Confraternização

(Na geladeira)

quarta-feira, junho 27, 2007

Diafragma

Imaginemos a seguinte cena real: descartados e abandonados, assim estamos por um mês, dois, três. Mas continuamos no dia um dessa era de desgosto. Desgosto. Tentamos, da afirmação à negação, passando inclusive pelos pontos colaterais (com trocadilho), diversos métodos de mudar esse dia de mais de mil horas. Nada. Então, num desespero como que letárgico, conversamos com uma pessoa, duas, três. Mas continuamos no dia um dessa era de desgosto: algumas frases soltas, algozes, ecoando sozinhas no estômago, e a boca que as pronunciou... quem viu? E como queremos ver! Mas merecemos apenas sentir, em silêncio, o gosto acre da vida em todas as coisas: enquanto comemos, enquanto bebemos, enquanto fumamos, enquanto dormimos, enquanto nos livramos de nossos pêlos, enquanto estudamos, enquanto trabalhamos.

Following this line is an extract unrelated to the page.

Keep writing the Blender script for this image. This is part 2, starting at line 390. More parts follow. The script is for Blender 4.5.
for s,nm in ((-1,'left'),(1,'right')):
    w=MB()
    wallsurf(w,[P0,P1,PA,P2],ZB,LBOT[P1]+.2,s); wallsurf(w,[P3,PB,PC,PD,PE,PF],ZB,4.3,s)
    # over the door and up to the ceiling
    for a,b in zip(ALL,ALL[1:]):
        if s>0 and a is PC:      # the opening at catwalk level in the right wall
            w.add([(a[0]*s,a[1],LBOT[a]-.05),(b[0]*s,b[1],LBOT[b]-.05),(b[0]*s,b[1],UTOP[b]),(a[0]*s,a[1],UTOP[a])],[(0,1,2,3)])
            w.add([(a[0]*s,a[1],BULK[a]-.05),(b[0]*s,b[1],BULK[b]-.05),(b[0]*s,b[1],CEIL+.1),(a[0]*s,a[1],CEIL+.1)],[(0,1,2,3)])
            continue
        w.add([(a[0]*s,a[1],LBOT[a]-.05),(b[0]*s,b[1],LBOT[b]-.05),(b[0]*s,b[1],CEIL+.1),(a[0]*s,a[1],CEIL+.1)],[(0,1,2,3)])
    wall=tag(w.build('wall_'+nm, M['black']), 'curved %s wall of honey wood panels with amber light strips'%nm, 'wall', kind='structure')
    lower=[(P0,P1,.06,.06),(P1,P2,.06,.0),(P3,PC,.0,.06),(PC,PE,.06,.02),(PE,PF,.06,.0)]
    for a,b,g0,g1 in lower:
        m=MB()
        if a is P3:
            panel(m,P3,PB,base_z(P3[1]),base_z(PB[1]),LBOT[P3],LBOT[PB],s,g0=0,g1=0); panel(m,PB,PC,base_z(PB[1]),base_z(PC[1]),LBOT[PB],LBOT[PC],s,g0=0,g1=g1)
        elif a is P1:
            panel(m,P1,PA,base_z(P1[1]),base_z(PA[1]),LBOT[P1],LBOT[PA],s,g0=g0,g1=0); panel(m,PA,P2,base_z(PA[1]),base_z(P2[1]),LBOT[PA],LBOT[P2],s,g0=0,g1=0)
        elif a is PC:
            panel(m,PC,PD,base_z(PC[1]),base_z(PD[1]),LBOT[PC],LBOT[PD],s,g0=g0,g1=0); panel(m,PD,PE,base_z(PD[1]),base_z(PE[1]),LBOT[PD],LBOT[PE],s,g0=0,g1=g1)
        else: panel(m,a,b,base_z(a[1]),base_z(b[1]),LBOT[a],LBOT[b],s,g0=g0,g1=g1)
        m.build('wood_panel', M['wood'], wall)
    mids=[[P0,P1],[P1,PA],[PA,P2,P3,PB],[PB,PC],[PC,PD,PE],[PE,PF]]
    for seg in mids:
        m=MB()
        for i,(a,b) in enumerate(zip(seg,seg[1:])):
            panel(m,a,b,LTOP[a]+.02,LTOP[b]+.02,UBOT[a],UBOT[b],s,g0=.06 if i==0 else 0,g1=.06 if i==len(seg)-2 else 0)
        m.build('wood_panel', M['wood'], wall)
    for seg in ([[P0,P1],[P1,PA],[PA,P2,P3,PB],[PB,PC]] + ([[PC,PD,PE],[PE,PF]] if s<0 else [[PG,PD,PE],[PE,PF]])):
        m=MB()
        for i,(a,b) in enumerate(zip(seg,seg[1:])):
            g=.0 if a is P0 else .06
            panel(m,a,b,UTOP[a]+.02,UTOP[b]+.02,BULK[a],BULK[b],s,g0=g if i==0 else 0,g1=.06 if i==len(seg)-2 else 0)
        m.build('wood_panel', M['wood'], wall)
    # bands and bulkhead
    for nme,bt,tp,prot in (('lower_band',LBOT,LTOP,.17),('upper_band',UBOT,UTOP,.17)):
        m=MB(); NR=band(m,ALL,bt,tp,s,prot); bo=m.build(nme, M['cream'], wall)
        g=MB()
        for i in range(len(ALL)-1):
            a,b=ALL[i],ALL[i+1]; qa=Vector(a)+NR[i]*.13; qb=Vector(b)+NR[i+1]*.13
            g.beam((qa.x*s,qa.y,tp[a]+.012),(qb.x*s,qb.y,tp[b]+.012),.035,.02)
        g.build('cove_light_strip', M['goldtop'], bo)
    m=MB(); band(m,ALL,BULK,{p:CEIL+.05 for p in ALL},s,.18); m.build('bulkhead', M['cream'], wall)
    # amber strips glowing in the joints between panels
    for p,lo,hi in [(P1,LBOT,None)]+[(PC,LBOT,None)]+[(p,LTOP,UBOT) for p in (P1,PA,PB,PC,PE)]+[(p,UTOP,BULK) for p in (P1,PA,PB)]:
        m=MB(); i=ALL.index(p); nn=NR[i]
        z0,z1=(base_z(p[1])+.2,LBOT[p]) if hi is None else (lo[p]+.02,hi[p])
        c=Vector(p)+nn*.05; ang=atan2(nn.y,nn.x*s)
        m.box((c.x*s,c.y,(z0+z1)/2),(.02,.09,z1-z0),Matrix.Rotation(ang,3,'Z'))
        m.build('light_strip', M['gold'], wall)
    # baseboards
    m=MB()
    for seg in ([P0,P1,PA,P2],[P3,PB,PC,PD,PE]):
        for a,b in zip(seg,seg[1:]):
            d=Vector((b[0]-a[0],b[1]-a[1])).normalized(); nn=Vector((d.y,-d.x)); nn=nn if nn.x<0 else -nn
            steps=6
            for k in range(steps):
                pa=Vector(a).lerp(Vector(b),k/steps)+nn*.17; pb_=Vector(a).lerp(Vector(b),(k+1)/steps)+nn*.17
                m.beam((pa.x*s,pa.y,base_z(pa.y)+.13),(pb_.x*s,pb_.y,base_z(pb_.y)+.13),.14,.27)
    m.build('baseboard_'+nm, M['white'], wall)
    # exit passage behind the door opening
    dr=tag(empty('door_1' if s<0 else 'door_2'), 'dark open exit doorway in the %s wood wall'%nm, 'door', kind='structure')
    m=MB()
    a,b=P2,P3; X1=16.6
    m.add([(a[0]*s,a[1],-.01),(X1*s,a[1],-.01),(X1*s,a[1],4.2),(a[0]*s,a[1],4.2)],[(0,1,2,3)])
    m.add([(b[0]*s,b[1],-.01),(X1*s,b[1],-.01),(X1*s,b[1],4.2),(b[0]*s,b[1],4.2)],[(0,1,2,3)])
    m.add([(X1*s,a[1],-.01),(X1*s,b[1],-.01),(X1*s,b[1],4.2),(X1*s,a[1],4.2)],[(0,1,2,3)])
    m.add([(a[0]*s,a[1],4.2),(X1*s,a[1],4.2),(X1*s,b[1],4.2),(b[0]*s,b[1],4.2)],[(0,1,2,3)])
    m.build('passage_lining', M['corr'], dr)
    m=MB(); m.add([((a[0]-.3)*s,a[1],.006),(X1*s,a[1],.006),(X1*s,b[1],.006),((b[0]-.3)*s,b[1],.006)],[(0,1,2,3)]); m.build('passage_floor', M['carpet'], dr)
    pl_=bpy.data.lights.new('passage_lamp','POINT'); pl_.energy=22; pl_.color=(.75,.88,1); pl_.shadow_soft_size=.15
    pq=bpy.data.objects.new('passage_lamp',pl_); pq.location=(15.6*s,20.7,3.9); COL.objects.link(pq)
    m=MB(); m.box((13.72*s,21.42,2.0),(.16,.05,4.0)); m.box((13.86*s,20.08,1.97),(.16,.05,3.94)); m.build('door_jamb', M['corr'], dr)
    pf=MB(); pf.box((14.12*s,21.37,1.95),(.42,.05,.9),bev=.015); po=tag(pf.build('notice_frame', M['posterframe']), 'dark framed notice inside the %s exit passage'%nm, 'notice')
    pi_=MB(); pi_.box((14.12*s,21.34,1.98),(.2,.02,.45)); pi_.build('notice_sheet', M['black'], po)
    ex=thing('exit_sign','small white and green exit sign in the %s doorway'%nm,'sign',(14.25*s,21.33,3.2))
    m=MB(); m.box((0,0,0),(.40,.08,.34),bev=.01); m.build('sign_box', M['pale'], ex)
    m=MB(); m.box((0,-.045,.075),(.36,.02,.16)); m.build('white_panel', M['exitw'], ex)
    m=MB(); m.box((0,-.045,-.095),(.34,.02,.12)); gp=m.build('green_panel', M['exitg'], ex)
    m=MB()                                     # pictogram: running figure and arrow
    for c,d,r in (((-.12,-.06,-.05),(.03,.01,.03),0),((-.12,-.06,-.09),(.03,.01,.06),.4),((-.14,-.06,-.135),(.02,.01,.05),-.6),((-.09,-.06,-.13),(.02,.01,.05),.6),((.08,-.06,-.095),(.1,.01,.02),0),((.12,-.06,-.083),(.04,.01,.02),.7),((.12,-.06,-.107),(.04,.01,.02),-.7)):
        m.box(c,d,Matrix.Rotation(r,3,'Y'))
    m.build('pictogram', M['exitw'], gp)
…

Então percebemos, sem maldade – e poderia ser até constrangedor –, que os fulanos, beltranos e sicranos com quem conversamos as inutilidades que o desgosto pelas coisas propicia, esses pobres-diabos são a mesma inexistente personagem que, puta que nos pariu!, não substitui os Torquemadas de nossos estômagos, a quem tanto queremos dar colo e carinho. Fulanos, beltranos e sicranos, além de não preencherem o já-não-mais existente impreenchível, ainda enfatizam a dor da dor da ausência de nossos já extintos – apesar de ainda presentes – carcereiros. Mistério? E pra que essa imagem não pareça apenas um conflito de vozes mal rasgado e mal costurado, eis o porquê de serem todos a mesma inexistente personagem: depois de falarmos com cada uma dessas pessoas, não sabemos mais quem disse o quê, ninguém tem voz nem rosto nem corpo. E todas as frases ditas por cada pessoa poderiam muito bem ter sido ditas cada uma por todas. E ninguém que esteja do lado de fora de nosso estômago tem qualquer valor. É triste – pra todos –, mas é assim.
Seremos os sicranos – os últimos da história! – de nossos algozes? Até que se mande um sinal de fumaça, parece que sim. Porque, aparentemente, selaram a chaminé.
A pergunta: como não se pré ocupar do que há de acontecer, sem qualquer explicação prévia ou posterior, aos diafragmas de todos nós? De todos nós.
Todos.


Algoz

1 Comments:

Anonymous Anônimo disse...

Alguém me disse que um tal filósofo Brunô Bitê já tinha avisado: "Ser humano é um só". É isso, né?